Ces deux vertus en apparence opposées, l'humilité et la magnanimité, sont connexes, elles se prêtent un mutuel appui comme les deux arcs d'une ogive. Elles grandissent ensemble : nul n'est profondément humble s'il n'est pas magnanime, et nul n'est vraiment magnanime sans une grande humilité [1].
On trouve admirablement unis dans la physionomie spirituelle du Sauveur les traits de ces deux vertus.
Rappelons-nous le portrait du magnanisme tracé par saint Thomas qui perfectionne l'esquisse d'Aristote.

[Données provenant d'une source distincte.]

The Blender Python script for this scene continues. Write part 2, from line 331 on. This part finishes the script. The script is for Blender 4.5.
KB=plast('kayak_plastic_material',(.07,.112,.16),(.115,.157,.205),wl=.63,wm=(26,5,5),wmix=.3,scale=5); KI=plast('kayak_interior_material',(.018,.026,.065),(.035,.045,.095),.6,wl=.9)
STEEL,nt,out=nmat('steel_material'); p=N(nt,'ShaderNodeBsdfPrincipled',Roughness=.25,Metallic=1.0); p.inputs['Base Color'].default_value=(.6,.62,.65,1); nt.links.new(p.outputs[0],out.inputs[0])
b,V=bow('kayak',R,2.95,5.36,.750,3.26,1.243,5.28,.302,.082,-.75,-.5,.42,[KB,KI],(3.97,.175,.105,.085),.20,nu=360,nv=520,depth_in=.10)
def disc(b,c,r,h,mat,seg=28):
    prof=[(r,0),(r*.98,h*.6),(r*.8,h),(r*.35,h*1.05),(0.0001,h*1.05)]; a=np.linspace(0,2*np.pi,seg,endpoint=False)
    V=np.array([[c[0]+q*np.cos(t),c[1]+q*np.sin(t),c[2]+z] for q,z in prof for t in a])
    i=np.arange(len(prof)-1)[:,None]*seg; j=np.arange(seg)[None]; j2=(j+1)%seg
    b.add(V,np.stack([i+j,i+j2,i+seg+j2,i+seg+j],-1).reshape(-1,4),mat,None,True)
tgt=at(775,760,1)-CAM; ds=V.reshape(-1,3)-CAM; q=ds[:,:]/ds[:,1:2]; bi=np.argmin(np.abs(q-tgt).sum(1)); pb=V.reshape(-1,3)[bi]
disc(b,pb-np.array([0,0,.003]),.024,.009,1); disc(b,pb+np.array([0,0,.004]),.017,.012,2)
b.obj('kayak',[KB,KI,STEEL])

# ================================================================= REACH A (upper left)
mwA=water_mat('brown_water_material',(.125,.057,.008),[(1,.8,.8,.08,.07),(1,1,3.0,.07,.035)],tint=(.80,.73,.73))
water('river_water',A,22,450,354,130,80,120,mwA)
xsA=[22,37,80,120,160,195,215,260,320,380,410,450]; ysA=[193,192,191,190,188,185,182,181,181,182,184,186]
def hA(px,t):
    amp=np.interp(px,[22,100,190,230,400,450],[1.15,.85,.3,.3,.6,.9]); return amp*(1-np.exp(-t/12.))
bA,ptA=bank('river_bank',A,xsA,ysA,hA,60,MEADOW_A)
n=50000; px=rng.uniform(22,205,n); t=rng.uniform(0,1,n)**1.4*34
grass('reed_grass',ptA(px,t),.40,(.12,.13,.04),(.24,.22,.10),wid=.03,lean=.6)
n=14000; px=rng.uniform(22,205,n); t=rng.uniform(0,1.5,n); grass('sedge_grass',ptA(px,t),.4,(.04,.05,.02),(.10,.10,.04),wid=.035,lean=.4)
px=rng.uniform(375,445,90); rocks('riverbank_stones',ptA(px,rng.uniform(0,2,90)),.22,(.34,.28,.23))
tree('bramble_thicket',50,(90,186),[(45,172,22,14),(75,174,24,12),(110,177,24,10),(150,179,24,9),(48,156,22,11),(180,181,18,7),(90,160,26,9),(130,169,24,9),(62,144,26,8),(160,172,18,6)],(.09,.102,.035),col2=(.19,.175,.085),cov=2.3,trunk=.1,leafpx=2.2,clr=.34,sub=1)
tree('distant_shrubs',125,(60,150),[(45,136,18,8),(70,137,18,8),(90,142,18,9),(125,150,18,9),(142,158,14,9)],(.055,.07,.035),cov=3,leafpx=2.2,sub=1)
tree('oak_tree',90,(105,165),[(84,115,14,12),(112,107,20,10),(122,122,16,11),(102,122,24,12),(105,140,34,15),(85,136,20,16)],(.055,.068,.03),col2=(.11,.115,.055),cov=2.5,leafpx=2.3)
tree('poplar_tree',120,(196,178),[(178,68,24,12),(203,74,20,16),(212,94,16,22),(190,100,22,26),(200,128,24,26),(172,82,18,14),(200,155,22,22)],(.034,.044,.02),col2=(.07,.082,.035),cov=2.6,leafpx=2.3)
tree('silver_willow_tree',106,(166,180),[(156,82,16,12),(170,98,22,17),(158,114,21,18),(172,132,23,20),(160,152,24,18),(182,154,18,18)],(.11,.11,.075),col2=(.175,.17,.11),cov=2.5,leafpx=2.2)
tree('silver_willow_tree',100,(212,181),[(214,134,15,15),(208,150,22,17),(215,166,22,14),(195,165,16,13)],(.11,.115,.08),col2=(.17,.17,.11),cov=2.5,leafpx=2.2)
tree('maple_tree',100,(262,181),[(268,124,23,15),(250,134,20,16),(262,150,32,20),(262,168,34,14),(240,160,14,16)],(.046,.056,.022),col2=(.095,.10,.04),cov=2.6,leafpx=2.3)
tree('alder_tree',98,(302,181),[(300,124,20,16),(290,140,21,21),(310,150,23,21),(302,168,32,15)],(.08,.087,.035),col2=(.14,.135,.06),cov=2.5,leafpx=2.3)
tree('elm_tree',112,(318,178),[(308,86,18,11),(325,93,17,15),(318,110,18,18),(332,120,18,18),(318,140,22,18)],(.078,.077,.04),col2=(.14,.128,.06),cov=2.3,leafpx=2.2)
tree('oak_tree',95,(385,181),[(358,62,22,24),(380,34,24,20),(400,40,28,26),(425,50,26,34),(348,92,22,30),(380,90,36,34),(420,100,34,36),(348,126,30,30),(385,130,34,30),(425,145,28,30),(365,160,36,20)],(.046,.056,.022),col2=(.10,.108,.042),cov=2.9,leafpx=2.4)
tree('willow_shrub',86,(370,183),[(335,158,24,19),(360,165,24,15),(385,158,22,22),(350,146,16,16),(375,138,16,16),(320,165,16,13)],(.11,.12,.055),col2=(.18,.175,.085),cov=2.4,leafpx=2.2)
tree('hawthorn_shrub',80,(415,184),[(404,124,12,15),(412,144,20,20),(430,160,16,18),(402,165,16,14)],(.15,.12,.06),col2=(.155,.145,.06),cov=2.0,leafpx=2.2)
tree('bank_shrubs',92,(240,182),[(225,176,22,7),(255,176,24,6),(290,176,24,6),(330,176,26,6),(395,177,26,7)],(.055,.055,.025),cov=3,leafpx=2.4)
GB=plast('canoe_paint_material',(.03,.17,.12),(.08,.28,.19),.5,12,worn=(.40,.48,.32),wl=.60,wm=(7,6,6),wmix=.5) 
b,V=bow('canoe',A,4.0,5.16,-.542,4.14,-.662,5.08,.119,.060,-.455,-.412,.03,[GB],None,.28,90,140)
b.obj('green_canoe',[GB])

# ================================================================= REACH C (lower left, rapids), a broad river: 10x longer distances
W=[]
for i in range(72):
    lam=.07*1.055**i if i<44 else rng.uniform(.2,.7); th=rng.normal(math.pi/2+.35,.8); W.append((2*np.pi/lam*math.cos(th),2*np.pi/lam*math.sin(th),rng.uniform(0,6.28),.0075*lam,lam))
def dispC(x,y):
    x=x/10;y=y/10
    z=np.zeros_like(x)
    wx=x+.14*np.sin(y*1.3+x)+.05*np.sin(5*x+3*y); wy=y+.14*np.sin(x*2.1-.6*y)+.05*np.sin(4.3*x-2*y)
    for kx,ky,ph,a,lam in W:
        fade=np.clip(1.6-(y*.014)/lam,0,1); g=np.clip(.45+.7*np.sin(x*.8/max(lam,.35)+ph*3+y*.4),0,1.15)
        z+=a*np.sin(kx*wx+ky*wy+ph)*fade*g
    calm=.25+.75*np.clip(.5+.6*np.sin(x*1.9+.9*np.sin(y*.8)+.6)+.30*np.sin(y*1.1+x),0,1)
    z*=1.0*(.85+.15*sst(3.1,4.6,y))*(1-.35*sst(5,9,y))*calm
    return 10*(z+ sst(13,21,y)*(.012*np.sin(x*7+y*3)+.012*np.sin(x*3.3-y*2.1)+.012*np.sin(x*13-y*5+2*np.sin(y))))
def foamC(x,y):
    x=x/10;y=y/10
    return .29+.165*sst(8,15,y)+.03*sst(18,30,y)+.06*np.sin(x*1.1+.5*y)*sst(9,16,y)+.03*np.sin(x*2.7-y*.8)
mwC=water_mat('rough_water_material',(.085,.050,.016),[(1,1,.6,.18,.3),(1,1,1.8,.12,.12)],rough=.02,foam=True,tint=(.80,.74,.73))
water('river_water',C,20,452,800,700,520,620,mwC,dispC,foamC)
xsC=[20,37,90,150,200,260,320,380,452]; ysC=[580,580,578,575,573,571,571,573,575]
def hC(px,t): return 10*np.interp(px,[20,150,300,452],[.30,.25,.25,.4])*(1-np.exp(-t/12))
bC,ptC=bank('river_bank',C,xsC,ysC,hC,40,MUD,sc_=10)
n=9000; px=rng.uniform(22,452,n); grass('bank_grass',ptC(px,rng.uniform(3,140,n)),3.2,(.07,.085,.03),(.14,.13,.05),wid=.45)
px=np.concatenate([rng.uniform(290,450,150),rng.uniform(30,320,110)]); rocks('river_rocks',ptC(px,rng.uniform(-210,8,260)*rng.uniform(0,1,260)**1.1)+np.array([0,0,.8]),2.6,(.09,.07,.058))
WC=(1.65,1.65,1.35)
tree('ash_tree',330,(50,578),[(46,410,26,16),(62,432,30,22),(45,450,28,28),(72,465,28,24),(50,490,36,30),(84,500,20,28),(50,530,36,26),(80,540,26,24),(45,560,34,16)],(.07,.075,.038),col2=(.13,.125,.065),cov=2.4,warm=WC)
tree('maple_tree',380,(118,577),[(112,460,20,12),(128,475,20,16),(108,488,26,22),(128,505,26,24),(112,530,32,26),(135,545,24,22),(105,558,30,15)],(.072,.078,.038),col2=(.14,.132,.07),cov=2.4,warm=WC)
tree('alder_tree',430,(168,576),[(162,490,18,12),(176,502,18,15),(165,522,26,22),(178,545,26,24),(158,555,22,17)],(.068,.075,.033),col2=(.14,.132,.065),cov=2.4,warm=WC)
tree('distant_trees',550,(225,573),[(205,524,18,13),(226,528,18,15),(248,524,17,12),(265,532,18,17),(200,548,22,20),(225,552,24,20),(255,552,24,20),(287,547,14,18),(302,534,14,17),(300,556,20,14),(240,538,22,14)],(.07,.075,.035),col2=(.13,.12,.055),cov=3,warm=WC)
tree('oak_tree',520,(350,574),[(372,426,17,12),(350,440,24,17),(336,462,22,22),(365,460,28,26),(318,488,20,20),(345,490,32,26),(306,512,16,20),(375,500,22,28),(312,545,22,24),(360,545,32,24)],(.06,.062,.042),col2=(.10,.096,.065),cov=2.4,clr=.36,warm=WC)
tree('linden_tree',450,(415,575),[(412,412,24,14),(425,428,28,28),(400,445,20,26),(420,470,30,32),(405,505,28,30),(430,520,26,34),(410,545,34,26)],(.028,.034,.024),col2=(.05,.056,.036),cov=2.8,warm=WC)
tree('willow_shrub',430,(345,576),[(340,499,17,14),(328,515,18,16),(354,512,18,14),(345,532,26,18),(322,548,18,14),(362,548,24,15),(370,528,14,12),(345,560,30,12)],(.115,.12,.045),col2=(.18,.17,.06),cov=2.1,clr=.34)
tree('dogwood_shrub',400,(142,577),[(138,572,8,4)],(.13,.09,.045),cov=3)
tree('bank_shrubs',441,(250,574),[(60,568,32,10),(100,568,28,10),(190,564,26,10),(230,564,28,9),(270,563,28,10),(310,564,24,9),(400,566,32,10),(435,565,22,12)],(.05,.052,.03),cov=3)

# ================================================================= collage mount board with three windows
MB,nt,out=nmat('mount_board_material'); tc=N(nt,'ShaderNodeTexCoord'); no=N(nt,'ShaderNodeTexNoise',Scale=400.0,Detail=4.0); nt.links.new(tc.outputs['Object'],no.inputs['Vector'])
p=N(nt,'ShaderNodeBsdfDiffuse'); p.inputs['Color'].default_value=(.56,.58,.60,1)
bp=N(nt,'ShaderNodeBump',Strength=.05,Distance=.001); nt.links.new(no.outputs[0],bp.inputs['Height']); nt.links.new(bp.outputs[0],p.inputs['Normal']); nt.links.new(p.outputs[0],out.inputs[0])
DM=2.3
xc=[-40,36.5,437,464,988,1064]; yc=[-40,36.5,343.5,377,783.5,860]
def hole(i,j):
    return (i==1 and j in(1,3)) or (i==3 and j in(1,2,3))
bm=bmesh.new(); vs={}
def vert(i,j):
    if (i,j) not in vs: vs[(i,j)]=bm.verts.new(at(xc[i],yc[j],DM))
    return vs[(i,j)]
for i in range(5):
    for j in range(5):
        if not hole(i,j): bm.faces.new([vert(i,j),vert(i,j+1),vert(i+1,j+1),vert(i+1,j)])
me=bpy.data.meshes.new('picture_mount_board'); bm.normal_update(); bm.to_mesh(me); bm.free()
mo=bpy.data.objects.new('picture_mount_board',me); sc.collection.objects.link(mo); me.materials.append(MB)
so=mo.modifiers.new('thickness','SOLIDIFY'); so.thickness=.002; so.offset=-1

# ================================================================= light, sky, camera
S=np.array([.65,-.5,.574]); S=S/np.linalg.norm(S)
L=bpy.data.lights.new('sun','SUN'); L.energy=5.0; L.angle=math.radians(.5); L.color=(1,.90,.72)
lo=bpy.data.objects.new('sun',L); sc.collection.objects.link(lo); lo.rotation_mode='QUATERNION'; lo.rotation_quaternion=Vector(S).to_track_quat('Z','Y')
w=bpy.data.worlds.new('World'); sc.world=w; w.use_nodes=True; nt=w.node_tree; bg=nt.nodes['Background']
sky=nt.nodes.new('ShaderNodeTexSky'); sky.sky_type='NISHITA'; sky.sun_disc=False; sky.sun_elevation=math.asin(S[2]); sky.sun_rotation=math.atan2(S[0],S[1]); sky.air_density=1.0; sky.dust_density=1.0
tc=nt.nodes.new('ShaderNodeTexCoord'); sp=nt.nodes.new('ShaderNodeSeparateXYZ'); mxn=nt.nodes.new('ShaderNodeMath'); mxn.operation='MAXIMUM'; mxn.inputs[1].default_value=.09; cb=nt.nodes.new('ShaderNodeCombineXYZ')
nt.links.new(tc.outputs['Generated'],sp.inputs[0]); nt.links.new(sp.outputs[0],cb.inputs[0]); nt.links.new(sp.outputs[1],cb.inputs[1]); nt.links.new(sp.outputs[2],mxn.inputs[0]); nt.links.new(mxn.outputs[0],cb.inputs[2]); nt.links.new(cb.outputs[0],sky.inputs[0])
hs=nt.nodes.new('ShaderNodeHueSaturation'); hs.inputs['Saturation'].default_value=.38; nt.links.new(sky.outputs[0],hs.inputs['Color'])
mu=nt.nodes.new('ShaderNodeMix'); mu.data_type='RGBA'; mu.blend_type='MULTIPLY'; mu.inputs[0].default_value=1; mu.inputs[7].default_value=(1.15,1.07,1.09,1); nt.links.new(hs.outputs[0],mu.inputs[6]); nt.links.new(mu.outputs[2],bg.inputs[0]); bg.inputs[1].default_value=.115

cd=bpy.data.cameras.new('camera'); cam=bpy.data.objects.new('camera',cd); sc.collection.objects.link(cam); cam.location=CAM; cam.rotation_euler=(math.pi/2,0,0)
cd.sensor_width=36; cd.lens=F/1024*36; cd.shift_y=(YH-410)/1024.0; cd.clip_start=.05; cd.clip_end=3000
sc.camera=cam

Le magnanime ne cherche que les grandes choses digne d'honneur, mais il estime que les honneurs eux-mêmes ne sont presque rien. Il ne redoute pas le mépris, s'il faut le supporter pour une grande cause. Le succès ne l'exalte pas, et l'insuccès ne peut l'abattre. Les biens extérieurs sont pour lui peu de chose, il ne s'attriste pas outre mesure de les perdre. Le magnanime donne largement à tous ce qu'il peut donner. Il est véridique et ne fait aucun cas de l'opinion dès qu'elle s'oppose à la vérité, si formidable qu'elle puisse devenir. Il est prêt à mourir pour la vérité.
Cette grandeur d'âme, qui se trouve chez tous les saints, intimement unie à leur profonde humilité, se trouvait éminemment en Jésus [2]. Et jamais il ne fut plus grand que pendant la Passion, à l'heure des dernières humiliations. Rappelons-nous sa réponse à Pilate, qui lui demande s'il est roi : "Mon royaume n'est pas de ce monde ... Tu le dis, je suis roi ... Je suis né et venu dans le monde pour rendre témoignage à la vérité : quiconque est de la vérité écoute ma voix" (Jn, XVIII, 36-38).
Ces deux vertus d'humilité et de magnanimité sont toujours unies dans la vie du Sauveur.
Il a voulu naître dans la condition la plus humble, bien qu'il fût d'une race royale. [...]
[1] CF.Saint Thomas. L'humilité empêche la présomption et l'orgueil ; la magnanimité nous affermit contre le découragement. L'humilité nous incline devant Dieu et devant ce qu'il y a de Dieu en notre prochain ; la magnanimité nous porte à de grandes choses, à celles que le Seigneur veut que nous accomplissions, fallut-il encourir la réprobation des hommes. C'est ce qu'entrevoyait le poète Alfred de Vigny, lorsqu'il disait : "L'honneur est la poésie du devoir", et qu'il écrivait Servitude et Grandeur militaires, en rappelant l'héroïsme souvent caché des meilleurs soldats.
[2] Dans les saints les plus magnanimes, comme saint Paul, nous découvrons une profonde humilité, et dans les plus humbles, comme chez Vincent de Paul, une haute magnanimité.